What is asked:
Print each line of the listing once more, precisely as given.

Supplied material:
>>

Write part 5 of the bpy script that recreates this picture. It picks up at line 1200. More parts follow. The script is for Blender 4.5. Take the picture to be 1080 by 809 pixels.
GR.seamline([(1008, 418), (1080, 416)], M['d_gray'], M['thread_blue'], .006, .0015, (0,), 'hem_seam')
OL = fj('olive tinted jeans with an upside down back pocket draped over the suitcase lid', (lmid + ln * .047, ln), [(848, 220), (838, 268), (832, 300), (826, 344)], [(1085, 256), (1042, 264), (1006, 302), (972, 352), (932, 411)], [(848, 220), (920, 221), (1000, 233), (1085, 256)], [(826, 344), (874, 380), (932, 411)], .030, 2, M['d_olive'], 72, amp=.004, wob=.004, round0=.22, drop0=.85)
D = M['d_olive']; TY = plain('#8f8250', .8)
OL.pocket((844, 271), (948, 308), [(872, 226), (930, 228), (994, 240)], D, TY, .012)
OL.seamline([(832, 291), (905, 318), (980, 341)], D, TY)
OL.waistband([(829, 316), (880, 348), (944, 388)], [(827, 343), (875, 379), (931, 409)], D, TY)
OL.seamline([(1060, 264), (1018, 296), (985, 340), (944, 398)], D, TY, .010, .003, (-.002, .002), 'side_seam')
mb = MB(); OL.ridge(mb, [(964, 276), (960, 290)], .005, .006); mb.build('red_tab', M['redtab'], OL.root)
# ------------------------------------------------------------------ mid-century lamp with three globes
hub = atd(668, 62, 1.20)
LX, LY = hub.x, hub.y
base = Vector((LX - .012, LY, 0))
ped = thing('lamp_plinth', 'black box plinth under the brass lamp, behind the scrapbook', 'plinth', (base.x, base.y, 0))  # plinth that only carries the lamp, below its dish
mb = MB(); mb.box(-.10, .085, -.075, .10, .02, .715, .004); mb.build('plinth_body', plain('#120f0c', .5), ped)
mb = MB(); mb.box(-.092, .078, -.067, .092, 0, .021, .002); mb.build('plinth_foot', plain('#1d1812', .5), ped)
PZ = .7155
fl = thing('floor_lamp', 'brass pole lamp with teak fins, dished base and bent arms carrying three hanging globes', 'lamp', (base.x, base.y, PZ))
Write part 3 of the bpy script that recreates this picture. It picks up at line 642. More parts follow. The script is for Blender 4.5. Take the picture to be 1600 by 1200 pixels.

<<

Solution below:
Write part 5 of the bpy script that recreates this picture. It picks up at line 1200. More parts follow. The script is for Blender 4.5. Take the picture to be 1080 by 809 pixels.
GR.seamline([(1008, 418), (1080, 416)], M['d_gray'], M['thread_blue'], .006, .0015, (0,), 'hem_seam')
OL = fj('olive tinted jeans with an upside down back pocket draped over the suitcase lid', (lmid + ln * .047, ln), [(848, 220), (838, 268), (832, 300), (826, 344)], [(1085, 256), (1042, 264), (1006, 302), (972, 352), (932, 411)], [(848, 220), (920, 221), (1000, 233), (1085, 256)], [(826, 344), (874, 380), (932, 411)], .030, 2, M['d_olive'], 72, amp=.004, wob=.004, round0=.22, drop0=.85)
D = M['d_olive']; TY = plain('#8f8250', .8)
OL.pocket((844, 271), (948, 308), [(872, 226), (930, 228), (994, 240)], D, TY, .012)
OL.seamline([(832, 291), (905, 318), (980, 341)], D, TY)
OL.waistband([(829, 316), (880, 348), (944, 388)], [(827, 343), (875, 379), (931, 409)], D, TY)
OL.seamline([(1060, 264), (1018, 296), (985, 340), (944, 398)], D, TY, .010, .003, (-.002, .002), 'side_seam')
mb = MB(); OL.ridge(mb, [(964, 276), (960, 290)], .005, .006); mb.build('red_tab', M['redtab'], OL.root)
# ------------------------------------------------------------------ mid-century lamp with three globes
hub = atd(668, 62, 1.20)
LX, LY = hub.x, hub.y
base = Vector((LX - .012, LY, 0))
ped = thing('lamp_plinth', 'black box plinth under the brass lamp, behind the scrapbook', 'plinth', (base.x, base.y, 0))  # plinth that only carries the lamp, below its dish
mb = MB(); mb.box(-.10, .085, -.075, .10, .02, .715, .004); mb.build('plinth_body', plain('#120f0c', .5), ped)
mb = MB(); mb.box(-.092, .078, -.067, .092, 0, .021, .002); mb.build('plinth_foot', plain('#1d1812', .5), ped)
PZ = .7155
fl = thing('floor_lamp', 'brass pole lamp with teak fins, dished base and bent arms carrying three hanging globes', 'lamp', (base.x, base.y, PZ))
Write part 3 of the bpy script that recreates this picture. It picks up at line 642. More parts follow. The script is for Blender 4.5. Take the picture to be 1600 by 1200 pixels.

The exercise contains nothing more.